Suddenly we both sensed that our relationship was about to change forever. He was going to hand his “Baby Girl” over to another man. With tears in his eyes, he said “You and Tommy make a good couple. You both share a keen sense of humor. You’ll bring excitement to his life; he’ll bring stability to yours. I know you’ll be a strong military wife, a bit different than most, but strong just the same. I’m also certain he’ll always make you proud.” Again, he looked at his watch. Then he pulled the top layer of my fingertip veil over my face like Mama had practiced with us. “Let’s get this show on the road, Kiddo!” Opening the refrigerator door, he handed me my bouquet of yellow roses and led me into the Chapel.

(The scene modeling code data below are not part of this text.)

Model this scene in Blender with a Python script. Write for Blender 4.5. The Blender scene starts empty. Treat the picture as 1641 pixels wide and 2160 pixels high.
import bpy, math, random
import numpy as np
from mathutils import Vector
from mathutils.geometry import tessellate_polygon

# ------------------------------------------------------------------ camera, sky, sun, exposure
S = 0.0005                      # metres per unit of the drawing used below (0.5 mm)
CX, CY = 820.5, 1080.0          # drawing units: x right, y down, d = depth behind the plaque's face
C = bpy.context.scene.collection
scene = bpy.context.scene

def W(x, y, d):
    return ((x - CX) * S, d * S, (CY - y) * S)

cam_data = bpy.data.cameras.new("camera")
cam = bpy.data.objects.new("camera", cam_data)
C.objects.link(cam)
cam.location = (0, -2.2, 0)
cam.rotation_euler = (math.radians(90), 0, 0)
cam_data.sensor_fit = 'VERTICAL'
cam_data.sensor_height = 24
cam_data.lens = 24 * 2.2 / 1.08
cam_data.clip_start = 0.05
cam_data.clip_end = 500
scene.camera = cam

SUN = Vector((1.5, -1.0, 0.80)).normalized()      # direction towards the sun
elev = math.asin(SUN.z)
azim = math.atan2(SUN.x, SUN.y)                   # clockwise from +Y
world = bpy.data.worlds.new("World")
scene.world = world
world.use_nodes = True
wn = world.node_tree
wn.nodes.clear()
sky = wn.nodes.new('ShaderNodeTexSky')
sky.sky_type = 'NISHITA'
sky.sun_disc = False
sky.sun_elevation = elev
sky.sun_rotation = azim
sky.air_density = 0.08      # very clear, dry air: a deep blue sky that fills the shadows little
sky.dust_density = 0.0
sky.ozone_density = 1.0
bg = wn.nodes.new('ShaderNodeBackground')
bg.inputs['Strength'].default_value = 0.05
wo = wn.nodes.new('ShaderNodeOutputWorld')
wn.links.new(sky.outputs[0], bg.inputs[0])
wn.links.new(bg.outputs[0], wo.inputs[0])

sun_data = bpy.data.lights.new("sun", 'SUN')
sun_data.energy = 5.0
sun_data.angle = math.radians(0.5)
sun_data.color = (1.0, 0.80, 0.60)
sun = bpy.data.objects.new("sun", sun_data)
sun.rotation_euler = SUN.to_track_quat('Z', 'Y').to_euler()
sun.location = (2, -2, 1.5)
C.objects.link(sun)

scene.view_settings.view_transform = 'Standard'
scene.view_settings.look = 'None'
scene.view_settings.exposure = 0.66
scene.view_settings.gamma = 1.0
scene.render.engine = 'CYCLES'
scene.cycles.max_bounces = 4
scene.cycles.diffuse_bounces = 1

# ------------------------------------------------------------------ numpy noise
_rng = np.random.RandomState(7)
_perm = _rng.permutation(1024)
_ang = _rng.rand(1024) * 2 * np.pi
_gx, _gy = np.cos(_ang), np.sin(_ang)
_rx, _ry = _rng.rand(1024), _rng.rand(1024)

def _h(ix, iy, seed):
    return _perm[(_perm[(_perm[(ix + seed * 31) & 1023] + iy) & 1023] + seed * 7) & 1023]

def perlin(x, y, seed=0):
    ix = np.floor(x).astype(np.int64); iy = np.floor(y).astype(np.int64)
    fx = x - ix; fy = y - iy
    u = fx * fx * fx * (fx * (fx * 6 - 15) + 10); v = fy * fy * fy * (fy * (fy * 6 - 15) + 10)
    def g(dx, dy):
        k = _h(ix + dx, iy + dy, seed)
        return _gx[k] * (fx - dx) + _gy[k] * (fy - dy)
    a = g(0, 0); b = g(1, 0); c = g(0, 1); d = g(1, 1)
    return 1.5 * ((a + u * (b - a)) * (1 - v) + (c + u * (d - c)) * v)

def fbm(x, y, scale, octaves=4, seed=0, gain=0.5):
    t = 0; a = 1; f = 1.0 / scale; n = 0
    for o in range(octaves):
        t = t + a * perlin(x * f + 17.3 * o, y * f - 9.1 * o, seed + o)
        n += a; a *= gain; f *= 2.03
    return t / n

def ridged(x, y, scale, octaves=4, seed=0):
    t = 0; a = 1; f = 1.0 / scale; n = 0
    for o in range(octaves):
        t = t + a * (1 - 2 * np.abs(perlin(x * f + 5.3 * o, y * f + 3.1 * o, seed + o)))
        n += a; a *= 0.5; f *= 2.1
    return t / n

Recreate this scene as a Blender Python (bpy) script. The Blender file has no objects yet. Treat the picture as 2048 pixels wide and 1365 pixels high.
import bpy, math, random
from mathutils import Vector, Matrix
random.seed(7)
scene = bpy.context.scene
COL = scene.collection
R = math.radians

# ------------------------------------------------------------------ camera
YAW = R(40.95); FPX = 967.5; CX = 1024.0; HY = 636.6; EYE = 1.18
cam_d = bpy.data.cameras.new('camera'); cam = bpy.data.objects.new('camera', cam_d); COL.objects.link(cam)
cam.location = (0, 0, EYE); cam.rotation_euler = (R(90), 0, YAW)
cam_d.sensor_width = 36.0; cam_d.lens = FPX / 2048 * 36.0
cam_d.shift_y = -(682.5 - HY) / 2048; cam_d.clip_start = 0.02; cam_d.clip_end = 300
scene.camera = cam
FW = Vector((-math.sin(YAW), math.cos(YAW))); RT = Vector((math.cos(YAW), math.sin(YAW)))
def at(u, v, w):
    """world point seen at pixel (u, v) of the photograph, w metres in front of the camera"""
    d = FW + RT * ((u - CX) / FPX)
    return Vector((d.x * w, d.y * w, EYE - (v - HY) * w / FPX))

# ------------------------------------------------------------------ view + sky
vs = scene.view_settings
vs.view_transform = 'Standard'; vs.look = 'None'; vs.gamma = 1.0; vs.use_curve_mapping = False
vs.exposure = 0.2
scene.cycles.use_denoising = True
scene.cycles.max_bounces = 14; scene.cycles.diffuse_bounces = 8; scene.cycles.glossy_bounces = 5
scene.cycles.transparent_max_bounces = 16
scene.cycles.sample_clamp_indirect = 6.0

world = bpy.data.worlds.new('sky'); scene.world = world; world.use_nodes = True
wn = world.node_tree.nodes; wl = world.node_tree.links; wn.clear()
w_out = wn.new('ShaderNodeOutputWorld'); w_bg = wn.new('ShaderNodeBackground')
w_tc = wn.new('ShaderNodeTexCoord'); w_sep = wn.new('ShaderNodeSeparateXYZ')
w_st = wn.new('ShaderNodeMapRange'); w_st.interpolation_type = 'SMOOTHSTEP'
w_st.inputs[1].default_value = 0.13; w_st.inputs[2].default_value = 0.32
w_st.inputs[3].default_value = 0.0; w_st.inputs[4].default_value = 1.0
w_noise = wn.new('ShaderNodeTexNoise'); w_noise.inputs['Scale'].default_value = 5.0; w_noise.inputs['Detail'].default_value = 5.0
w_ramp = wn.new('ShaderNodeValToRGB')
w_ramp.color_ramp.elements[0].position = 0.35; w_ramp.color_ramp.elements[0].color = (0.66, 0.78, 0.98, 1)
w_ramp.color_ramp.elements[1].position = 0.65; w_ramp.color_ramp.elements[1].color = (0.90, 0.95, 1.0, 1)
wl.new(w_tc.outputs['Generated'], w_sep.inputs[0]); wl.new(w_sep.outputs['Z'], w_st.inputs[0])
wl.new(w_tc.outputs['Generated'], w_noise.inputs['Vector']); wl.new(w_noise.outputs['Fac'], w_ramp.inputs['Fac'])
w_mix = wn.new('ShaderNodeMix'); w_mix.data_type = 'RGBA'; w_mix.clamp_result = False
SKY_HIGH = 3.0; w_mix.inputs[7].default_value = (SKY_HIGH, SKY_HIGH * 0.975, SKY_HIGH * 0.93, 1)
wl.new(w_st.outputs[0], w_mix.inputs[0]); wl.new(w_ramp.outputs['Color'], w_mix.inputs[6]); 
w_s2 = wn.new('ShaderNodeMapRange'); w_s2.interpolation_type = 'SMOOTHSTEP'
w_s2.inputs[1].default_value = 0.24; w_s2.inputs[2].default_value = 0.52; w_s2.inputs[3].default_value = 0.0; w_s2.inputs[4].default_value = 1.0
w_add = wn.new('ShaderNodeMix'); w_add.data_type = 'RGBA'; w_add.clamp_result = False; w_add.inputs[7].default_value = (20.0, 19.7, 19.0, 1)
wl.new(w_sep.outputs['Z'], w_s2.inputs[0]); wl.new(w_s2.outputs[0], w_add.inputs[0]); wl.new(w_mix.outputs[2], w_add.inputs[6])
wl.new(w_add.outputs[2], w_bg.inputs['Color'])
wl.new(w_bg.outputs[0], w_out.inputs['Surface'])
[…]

He patted my right gloved hand before tucking it through his left elbow. “Ready?” I snickered as I clutched his arm tighter. “Ready? I may do cartwheels up this aisle.” Instead, we simply walked. Slowly. Was my fairy tale beginning, or was I about to do a back flip off the high dive?

“Who gives this woman to this man in Holy matrimony?” I heard the Catholic priest ask. I took a deep breath as Daddy stepped forward. “Her mother and I.” He kissed my cheek before placing my hand in Tommy’s, then stepped away. As we stood facing each other and with my hand snug in his, my face lit up like a Fourth of July night sky, a mere reflection of his. My fiancé, 2nd Lieutenant Thomas Latino, USAF, looked resplendent in his formal summer Mess Dress uniform: Black tuxedo pants and cummerbund with a white dress shirt and black bow tie beneath his white waist jacket that shouldered his rank.

My knight and the moment took my breath away.